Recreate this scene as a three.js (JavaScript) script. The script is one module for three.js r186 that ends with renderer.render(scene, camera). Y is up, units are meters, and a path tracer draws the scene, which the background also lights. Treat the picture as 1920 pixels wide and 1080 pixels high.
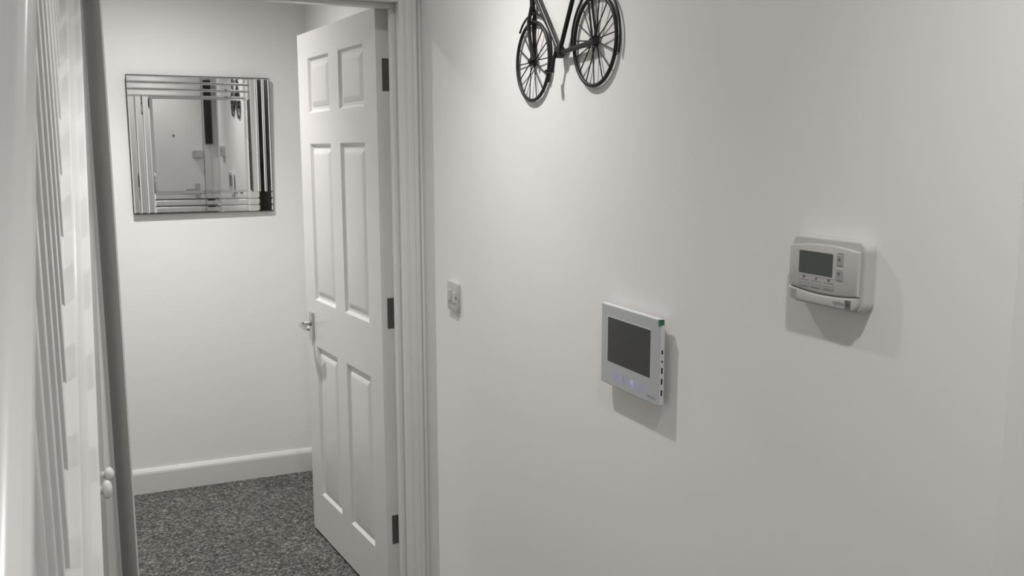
import * as THREE from 'three';
import { RoundedBoxGeometry } from 'three/addons/geometries/RoundedBoxGeometry.js';
import { mergeGeometries, toCreasedNormals } from 'three/addons/utils/BufferGeometryUtils.js';

// ---------------------------------------------------------------- camera, light, exposure
const scene = new THREE.Scene();
scene.background = new THREE.Color(0x000000);
const camera = new THREE.PerspectiveCamera(35.29, 1920 / 1080, 0.02, 50);
camera.position.set(0, 1.54, 0);
camera.rotation.order = 'YXZ';
camera.rotation.set(-0.1481, -0.4091, -0.0021);
camera.focus = 2.4;
camera.userData.fStop = 14;
scene.add(camera);

const renderer = new THREE.WebGLRenderer({ antialias: true });
renderer.toneMapping = THREE.LinearToneMapping;
renderer.toneMappingExposure = 1.09;
renderer.shadowMap.enabled = true;
renderer.shadowMap.type = THREE.PCFSoftShadowMap;

const LAMP = { hall: 0.85, front: 0.72, entry: 0.45, room: 1.68, back: 0.5, stair: 0.45, core: 2.4, flood: 1.75, color: [1.0, 0.97, 0.952] };
const CEIL = 2.4, WALL = 0.870;              // ceiling height, right wall plane (x)

// ---------------------------------------------------------------- helpers
let seed = 7;
const rnd = () => { seed = (seed * 1664525 + 1013904223) >>> 0; return seed / 4294967296; };
const used = {};
function numbered(name) { const k = used[name] = (used[name] ?? -1) + 1; return k ? `${name}_${String(k).padStart(3, '0')}` : name; }
function shade(o) { o.castShadow = true; o.receiveShadow = true; return o; }
function mesh(name, geo, mat, parent) {
  const m = shade(new THREE.Mesh(Array.isArray(geo) ? mergeGeometries(geo.map(plain)) : geo, mat));
  m.name = numbered(name); (parent ?? scene).add(m); return m;
}
function plain(g) {                          // same attributes everywhere so that pieces merge
  g = g.index ? g.toNonIndexed() : g.clone();
  for (const k of Object.keys(g.attributes)) if (!['position', 'normal', 'uv'].includes(k)) g.deleteAttribute(k);
  if (!g.attributes.uv) g.setAttribute('uv', new THREE.BufferAttribute(new Float32Array(g.attributes.position.count * 2), 2));
  return g;
}
function group(name, [x, y, z] = [0, 0, 0], parent) { const g = new THREE.Group(); g.name = numbered(name); g.position.set(x, y, z); (parent ?? scene).add(g); return g; }
function tag(o, label, category, grp) { o.userData.label = label; o.userData.category = category; if (grp) o.userData.group = grp; return o; }
function struct(o, label) { o.userData.kind = 'structure'; if (label) o.userData.label = label; return o; }
function box(x0, x1, y0, y1, z0, z1) {       // box between coordinates, uv in metres
  const g = new THREE.BoxGeometry(x1 - x0, y1 - y0, z1 - z0), p = g.attributes.position, n = g.attributes.normal, uv = g.attributes.uv;
  g.translate((x0 + x1) / 2, (y0 + y1) / 2, (z0 + z1) / 2);
  for (let i = 0; i < p.count; i++) {
    if (Math.abs(n.getX(i)) > 0.5) uv.setXY(i, p.getZ(i), p.getY(i));
    else if (Math.abs(n.getY(i)) > 0.5) uv.setXY(i, p.getX(i), p.getZ(i));
    else uv.setXY(i, p.getX(i), p.getY(i));
  }
  return g;
}
function rbox(x0, x1, y0, y1, z0, z1, r = 0.002, s = 2) {
  const g = new RoundedBoxGeometry(x1 - x0, y1 - y0, z1 - z0, s, r);
  g.translate((x0 + x1) / 2, (y0 + y1) / 2, (z0 + z1) / 2); return g;
}
const V = (x, y, z) => new THREE.Vector3(x, y, z);
function bar(a, b, r, r2 = r, seg = 10) {    // round bar between two points
  const d = b.clone().sub(a), g = new THREE.CylinderGeometry(r2, r, d.length(), seg);
  g.translate(0, d.length() / 2, 0);
  g.applyQuaternion(new THREE.Quaternion().setFromUnitVectors(V(0, 1, 0), d.normalize()));
  return g.translate(a.x, a.y, a.z);
}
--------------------
Do not copy the pictures, but repeat every line exactly.

• Result of the task
Recreate this scene as a three.js (JavaScript) script. The script is one module for three.js r186 that ends with renderer.render(scene, camera). Y is up, units are meters, and a path tracer draws the scene, which the background also lights. Treat the picture as 1920 pixels wide and 1080 pixels high.
import * as THREE from 'three';
import { RoundedBoxGeometry } from 'three/addons/geometries/RoundedBoxGeometry.js';
import { mergeGeometries, toCreasedNormals } from 'three/addons/utils/BufferGeometryUtils.js';

// ---------------------------------------------------------------- camera, light, exposure
const scene = new THREE.Scene();
scene.background = new THREE.Color(0x000000);
const camera = new THREE.PerspectiveCamera(35.29, 1920 / 1080, 0.02, 50);
camera.position.set(0, 1.54, 0);
camera.rotation.order = 'YXZ';
camera.rotation.set(-0.1481, -0.4091, -0.0021);
camera.focus = 2.4;
camera.userData.fStop = 14;
scene.add(camera);

const renderer = new THREE.WebGLRenderer({ antialias: true });
renderer.toneMapping = THREE.LinearToneMapping;
renderer.toneMappingExposure = 1.09;
renderer.shadowMap.enabled = true;
renderer.shadowMap.type = THREE.PCFSoftShadowMap;

const LAMP = { hall: 0.85, front: 0.72, entry: 0.45, room: 1.68, back: 0.5, stair: 0.45, core: 2.4, flood: 1.75, color: [1.0, 0.97, 0.952] };
const CEIL = 2.4, WALL = 0.870;              // ceiling height, right wall plane (x)

// ---------------------------------------------------------------- helpers
let seed = 7;
const rnd = () => { seed = (seed * 1664525 + 1013904223) >>> 0; return seed / 4294967296; };
const used = {};
function numbered(name) { const k = used[name] = (used[name] ?? -1) + 1; return k ? `${name}_${String(k).padStart(3, '0')}` : name; }
function shade(o) { o.castShadow = true; o.receiveShadow = true; return o; }
function mesh(name, geo, mat, parent) {
  const m = shade(new THREE.Mesh(Array.isArray(geo) ? mergeGeometries(geo.map(plain)) : geo, mat));
  m.name = numbered(name); (parent ?? scene).add(m); return m;
}
function plain(g) {                          // same attributes everywhere so that pieces merge
  g = g.index ? g.toNonIndexed() : g.clone();
  for (const k of Object.keys(g.attributes)) if (!['position', 'normal', 'uv'].includes(k)) g.deleteAttribute(k);
  if (!g.attributes.uv) g.setAttribute('uv', new THREE.BufferAttribute(new Float32Array(g.attributes.position.count * 2), 2));
  return g;
}
function group(name, [x, y, z] = [0, 0, 0], parent) { const g = new THREE.Group(); g.name = numbered(name); g.position.set(x, y, z); (parent ?? scene).add(g); return g; }
function tag(o, label, category, grp) { o.userData.label = label; o.userData.category = category; if (grp) o.userData.group = grp; return o; }
function struct(o, label) { o.userData.kind = 'structure'; if (label) o.userData.label = label; return o; }
function box(x0, x1, y0, y1, z0, z1) {       // box between coordinates, uv in metres
  const g = new THREE.BoxGeometry(x1 - x0, y1 - y0, z1 - z0), p = g.attributes.position, n = g.attributes.normal, uv = g.attributes.uv;
  g.translate((x0 + x1) / 2, (y0 + y1) / 2, (z0 + z1) / 2);
  for (let i = 0; i < p.count; i++) {
    if (Math.abs(n.getX(i)) > 0.5) uv.setXY(i, p.getZ(i), p.getY(i));
    else if (Math.abs(n.getY(i)) > 0.5) uv.setXY(i, p.getX(i), p.getZ(i));
    else uv.setXY(i, p.getX(i), p.getY(i));
  }
  return g;
}
function rbox(x0, x1, y0, y1, z0, z1, r = 0.002, s = 2) {
  const g = new RoundedBoxGeometry(x1 - x0, y1 - y0, z1 - z0, s, r);
  g.translate((x0 + x1) / 2, (y0 + y1) / 2, (z0 + z1) / 2); return g;
}
const V = (x, y, z) => new THREE.Vector3(x, y, z);
function bar(a, b, r, r2 = r, seg = 10) {    // round bar between two points
  const d = b.clone().sub(a), g = new THREE.CylinderGeometry(r2, r, d.length(), seg);
  g.translate(0, d.length() / 2, 0);
  g.applyQuaternion(new THREE.Quaternion().setFromUnitVectors(V(0, 1, 0), d.normalize()));
  return g.translate(a.x, a.y, a.z);
}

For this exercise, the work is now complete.